Give back the entire listing verbatim.

☆ ☆ ☆ ☆

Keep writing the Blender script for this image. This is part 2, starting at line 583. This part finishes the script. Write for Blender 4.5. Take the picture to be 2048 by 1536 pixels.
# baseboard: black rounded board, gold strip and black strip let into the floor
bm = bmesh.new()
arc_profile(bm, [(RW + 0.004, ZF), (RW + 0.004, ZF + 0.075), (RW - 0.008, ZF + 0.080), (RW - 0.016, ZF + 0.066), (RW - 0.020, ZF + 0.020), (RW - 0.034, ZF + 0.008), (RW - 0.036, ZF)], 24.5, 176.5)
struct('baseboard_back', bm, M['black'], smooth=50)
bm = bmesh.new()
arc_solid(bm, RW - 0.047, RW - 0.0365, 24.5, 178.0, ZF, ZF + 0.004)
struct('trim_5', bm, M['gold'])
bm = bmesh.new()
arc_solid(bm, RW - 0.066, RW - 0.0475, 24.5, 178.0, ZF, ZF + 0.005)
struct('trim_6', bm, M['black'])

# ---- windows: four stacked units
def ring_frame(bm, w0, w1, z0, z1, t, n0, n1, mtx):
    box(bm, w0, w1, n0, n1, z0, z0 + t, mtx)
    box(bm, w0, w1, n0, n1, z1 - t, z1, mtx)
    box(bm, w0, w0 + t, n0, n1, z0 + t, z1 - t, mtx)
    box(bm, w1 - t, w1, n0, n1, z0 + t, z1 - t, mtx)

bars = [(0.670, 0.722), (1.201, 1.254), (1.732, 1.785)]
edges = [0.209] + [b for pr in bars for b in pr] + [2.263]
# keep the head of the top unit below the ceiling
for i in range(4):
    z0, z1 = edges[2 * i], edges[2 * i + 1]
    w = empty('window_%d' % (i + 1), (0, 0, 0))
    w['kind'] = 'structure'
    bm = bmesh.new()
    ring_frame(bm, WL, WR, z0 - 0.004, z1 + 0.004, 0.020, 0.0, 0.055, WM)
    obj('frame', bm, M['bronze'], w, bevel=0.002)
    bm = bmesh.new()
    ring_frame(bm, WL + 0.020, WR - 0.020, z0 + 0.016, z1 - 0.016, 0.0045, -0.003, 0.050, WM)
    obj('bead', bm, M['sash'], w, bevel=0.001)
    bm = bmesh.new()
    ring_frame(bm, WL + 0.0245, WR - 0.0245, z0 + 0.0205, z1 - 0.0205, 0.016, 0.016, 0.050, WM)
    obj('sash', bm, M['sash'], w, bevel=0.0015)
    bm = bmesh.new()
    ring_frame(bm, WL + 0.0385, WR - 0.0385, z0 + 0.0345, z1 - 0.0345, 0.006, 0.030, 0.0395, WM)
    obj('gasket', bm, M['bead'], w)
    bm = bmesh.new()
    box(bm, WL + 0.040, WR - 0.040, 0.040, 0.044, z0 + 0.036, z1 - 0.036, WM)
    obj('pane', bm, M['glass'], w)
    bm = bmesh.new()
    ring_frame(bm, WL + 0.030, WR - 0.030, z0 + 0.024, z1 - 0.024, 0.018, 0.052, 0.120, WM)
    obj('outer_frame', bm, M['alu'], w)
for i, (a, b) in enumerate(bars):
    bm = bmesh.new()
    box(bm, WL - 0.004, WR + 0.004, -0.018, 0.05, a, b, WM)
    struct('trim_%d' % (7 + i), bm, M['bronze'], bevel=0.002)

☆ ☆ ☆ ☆

- **WRITTEN RESPONSE**:
Keep writing the Blender script for this image. This is part 2, starting at line 583. This part finishes the script. Write for Blender 4.5. Take the picture to be 2048 by 1536 pixels.
# baseboard: black rounded board, gold strip and black strip let into the floor
bm = bmesh.new()
arc_profile(bm, [(RW + 0.004, ZF), (RW + 0.004, ZF + 0.075), (RW - 0.008, ZF + 0.080), (RW - 0.016, ZF + 0.066), (RW - 0.020, ZF + 0.020), (RW - 0.034, ZF + 0.008), (RW - 0.036, ZF)], 24.5, 176.5)
struct('baseboard_back', bm, M['black'], smooth=50)
bm = bmesh.new()
arc_solid(bm, RW - 0.047, RW - 0.0365, 24.5, 178.0, ZF, ZF + 0.004)
struct('trim_5', bm, M['gold'])
bm = bmesh.new()
arc_solid(bm, RW - 0.066, RW - 0.0475, 24.5, 178.0, ZF, ZF + 0.005)
struct('trim_6', bm, M['black'])

# ---- windows: four stacked units
def ring_frame(bm, w0, w1, z0, z1, t, n0, n1, mtx):
    box(bm, w0, w1, n0, n1, z0, z0 + t, mtx)
    box(bm, w0, w1, n0, n1, z1 - t, z1, mtx)
    box(bm, w0, w0 + t, n0, n1, z0 + t, z1 - t, mtx)
    box(bm, w1 - t, w1, n0, n1, z0 + t, z1 - t, mtx)

bars = [(0.670, 0.722), (1.201, 1.254), (1.732, 1.785)]
edges = [0.209] + [b for pr in bars for b in pr] + [2.263]
# keep the head of the top unit below the ceiling
for i in range(4):
    z0, z1 = edges[2 * i], edges[2 * i + 1]
    w = empty('window_%d' % (i + 1), (0, 0, 0))
    w['kind'] = 'structure'
    bm = bmesh.new()
    ring_frame(bm, WL, WR, z0 - 0.004, z1 + 0.004, 0.020, 0.0, 0.055, WM)
    obj('frame', bm, M['bronze'], w, bevel=0.002)
    bm = bmesh.new()
    ring_frame(bm, WL + 0.020, WR - 0.020, z0 + 0.016, z1 - 0.016, 0.0045, -0.003, 0.050, WM)
    obj('bead', bm, M['sash'], w, bevel=0.001)
    bm = bmesh.new()
    ring_frame(bm, WL + 0.0245, WR - 0.0245, z0 + 0.0205, z1 - 0.0205, 0.016, 0.016, 0.050, WM)
    obj('sash', bm, M['sash'], w, bevel=0.0015)
    bm = bmesh.new()
    ring_frame(bm, WL + 0.0385, WR - 0.0385, z0 + 0.0345, z1 - 0.0345, 0.006, 0.030, 0.0395, WM)
    obj('gasket', bm, M['bead'], w)
    bm = bmesh.new()
    box(bm, WL + 0.040, WR - 0.040, 0.040, 0.044, z0 + 0.036, z1 - 0.036, WM)
    obj('pane', bm, M['glass'], w)
    bm = bmesh.new()
    ring_frame(bm, WL + 0.030, WR - 0.030, z0 + 0.024, z1 - 0.024, 0.018, 0.052, 0.120, WM)
    obj('outer_frame', bm, M['alu'], w)
for i, (a, b) in enumerate(bars):
    bm = bmesh.new()
    box(bm, WL - 0.004, WR + 0.004, -0.018, 0.05, a, b, WM)
    struct('trim_%d' % (7 + i), bm, M['bronze'], bevel=0.002)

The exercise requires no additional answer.